### Given problem
Skip pictures in the listing below; copy exactly the lines from the one with "Recreate this scene" through the one with "return mp.outputs[0]", inclusive.

### Input rows
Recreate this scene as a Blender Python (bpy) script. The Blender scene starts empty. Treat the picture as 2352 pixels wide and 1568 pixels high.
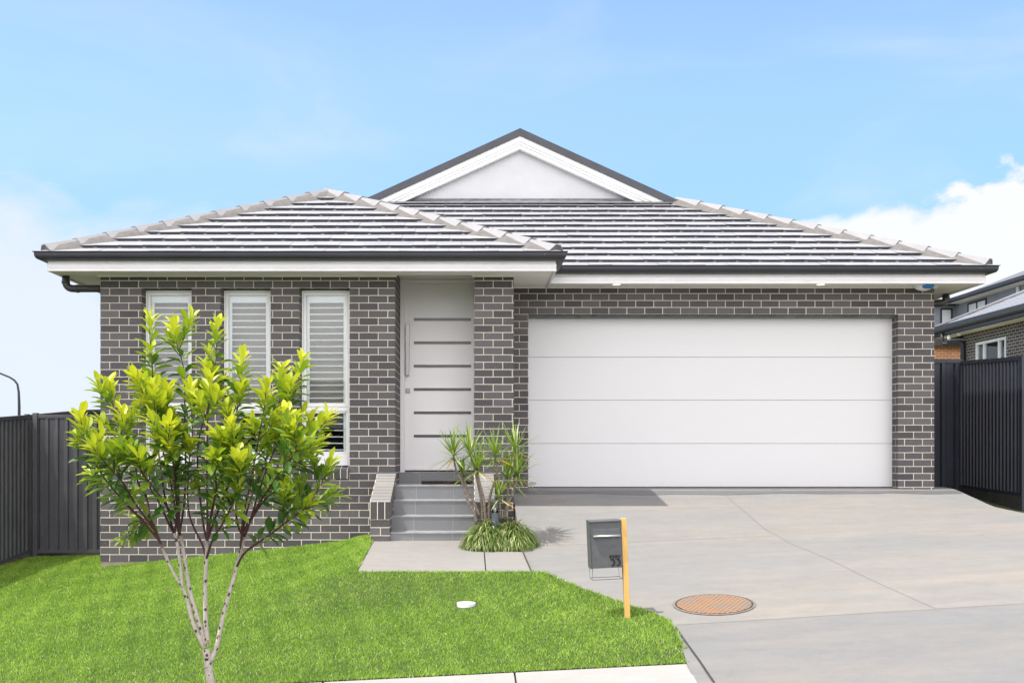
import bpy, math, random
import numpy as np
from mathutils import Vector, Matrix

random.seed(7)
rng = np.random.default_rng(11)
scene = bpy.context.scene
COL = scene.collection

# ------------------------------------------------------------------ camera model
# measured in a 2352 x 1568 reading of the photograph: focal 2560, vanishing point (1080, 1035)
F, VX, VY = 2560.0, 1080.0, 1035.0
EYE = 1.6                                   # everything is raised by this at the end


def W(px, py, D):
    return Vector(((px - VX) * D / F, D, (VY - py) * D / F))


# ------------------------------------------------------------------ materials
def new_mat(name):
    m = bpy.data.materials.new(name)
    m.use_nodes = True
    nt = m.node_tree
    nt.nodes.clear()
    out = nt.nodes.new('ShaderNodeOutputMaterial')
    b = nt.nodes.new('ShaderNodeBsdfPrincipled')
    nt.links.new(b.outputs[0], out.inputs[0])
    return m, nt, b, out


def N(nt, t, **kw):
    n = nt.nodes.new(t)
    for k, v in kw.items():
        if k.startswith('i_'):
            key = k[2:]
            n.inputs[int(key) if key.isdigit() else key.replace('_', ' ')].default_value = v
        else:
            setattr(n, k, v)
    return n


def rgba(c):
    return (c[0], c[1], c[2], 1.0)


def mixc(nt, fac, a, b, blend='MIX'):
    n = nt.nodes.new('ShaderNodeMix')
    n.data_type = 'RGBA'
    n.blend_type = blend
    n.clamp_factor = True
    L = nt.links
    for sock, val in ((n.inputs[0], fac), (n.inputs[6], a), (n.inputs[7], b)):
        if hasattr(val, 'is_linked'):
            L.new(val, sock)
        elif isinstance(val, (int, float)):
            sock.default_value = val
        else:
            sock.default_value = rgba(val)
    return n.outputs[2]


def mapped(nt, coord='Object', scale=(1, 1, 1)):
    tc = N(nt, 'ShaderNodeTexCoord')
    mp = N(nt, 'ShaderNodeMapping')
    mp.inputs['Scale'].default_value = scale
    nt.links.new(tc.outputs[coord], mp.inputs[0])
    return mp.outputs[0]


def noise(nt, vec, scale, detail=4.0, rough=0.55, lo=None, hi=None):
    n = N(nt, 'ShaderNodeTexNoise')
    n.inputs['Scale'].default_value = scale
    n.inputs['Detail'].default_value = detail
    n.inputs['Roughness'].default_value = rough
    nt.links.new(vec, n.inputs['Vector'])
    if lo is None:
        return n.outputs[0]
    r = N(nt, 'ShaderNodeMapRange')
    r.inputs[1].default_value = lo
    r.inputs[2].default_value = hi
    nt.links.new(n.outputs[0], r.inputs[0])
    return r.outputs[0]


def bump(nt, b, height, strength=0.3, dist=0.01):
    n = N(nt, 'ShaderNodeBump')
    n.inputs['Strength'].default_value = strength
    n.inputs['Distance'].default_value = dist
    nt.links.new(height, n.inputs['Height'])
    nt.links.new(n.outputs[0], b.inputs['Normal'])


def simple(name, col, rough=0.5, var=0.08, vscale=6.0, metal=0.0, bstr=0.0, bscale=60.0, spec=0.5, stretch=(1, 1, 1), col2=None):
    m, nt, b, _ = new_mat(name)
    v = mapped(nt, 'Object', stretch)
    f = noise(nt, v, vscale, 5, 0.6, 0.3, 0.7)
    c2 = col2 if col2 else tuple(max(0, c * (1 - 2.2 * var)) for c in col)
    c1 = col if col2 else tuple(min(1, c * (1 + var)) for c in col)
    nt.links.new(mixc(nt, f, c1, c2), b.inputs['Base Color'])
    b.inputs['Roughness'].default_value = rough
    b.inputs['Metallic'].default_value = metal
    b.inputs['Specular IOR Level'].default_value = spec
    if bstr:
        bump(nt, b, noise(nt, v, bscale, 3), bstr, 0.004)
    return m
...
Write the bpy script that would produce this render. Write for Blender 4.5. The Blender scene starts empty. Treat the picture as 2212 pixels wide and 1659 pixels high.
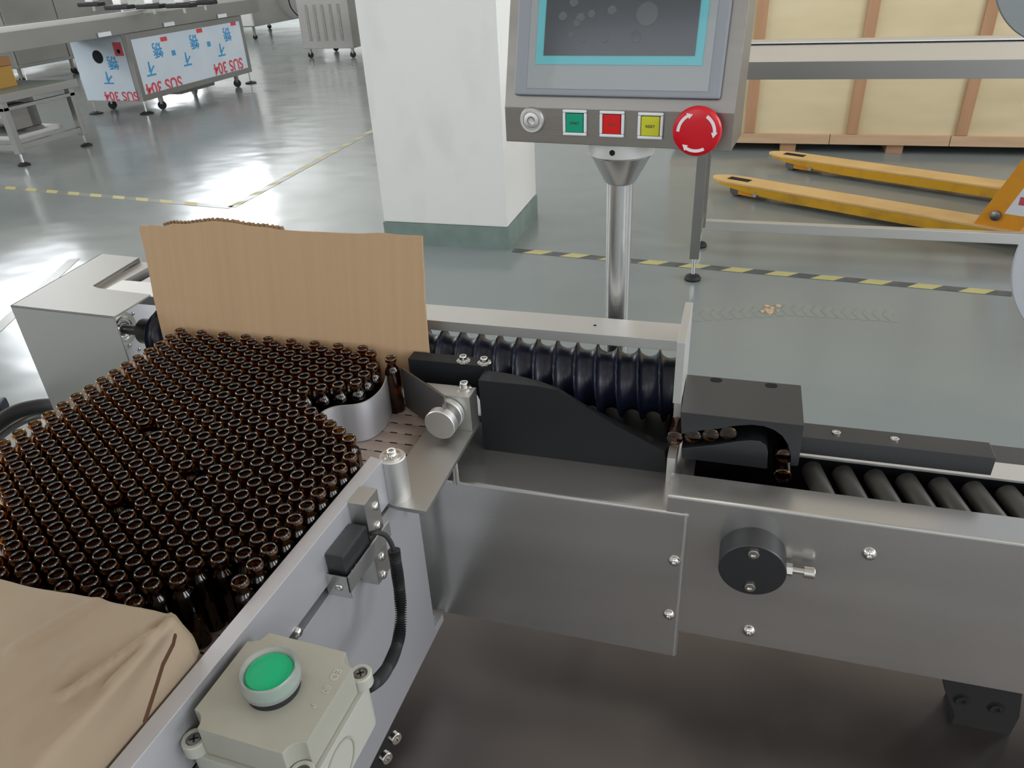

### Response to this exercise
Recreate this scene as a Blender Python (bpy) script. The Blender scene starts empty. Treat the picture as 2352 pixels wide and 1568 pixels high.
import bpy, math, random
import numpy as np
from mathutils import Vector, Matrix

random.seed(7)
rng = np.random.default_rng(11)
scene = bpy.context.scene
COL = scene.collection

# ------------------------------------------------------------------ camera model
# measured in a 2352 x 1568 reading of the photograph: focal 2560, vanishing point (1080, 1035)
F, VX, VY = 2560.0, 1080.0, 1035.0
EYE = 1.6                                   # everything is raised by this at the end


def W(px, py, D):
    return Vector(((px - VX) * D / F, D, (VY - py) * D / F))


# ------------------------------------------------------------------ materials
def new_mat(name):
    m = bpy.data.materials.new(name)
    m.use_nodes = True
    nt = m.node_tree
    nt.nodes.clear()
    out = nt.nodes.new('ShaderNodeOutputMaterial')
    b = nt.nodes.new('ShaderNodeBsdfPrincipled')
    nt.links.new(b.outputs[0], out.inputs[0])
    return m, nt, b, out


def N(nt, t, **kw):
    n = nt.nodes.new(t)
    for k, v in kw.items():
        if k.startswith('i_'):
            key = k[2:]
            n.inputs[int(key) if key.isdigit() else key.replace('_', ' ')].default_value = v
        else:
            setattr(n, k, v)
    return n


def rgba(c):
    return (c[0], c[1], c[2], 1.0)


def mixc(nt, fac, a, b, blend='MIX'):
    n = nt.nodes.new('ShaderNodeMix')
    n.data_type = 'RGBA'
    n.blend_type = blend
    n.clamp_factor = True
    L = nt.links
    for sock, val in ((n.inputs[0], fac), (n.inputs[6], a), (n.inputs[7], b)):
        if hasattr(val, 'is_linked'):
            L.new(val, sock)
        elif isinstance(val, (int, float)):
            sock.default_value = val
        else:
            sock.default_value = rgba(val)
    return n.outputs[2]


def mapped(nt, coord='Object', scale=(1, 1, 1)):
    tc = N(nt, 'ShaderNodeTexCoord')
    mp = N(nt, 'ShaderNodeMapping')
    mp.inputs['Scale'].default_value = scale
    nt.links.new(tc.outputs[coord], mp.inputs[0])
    return mp.outputs[0]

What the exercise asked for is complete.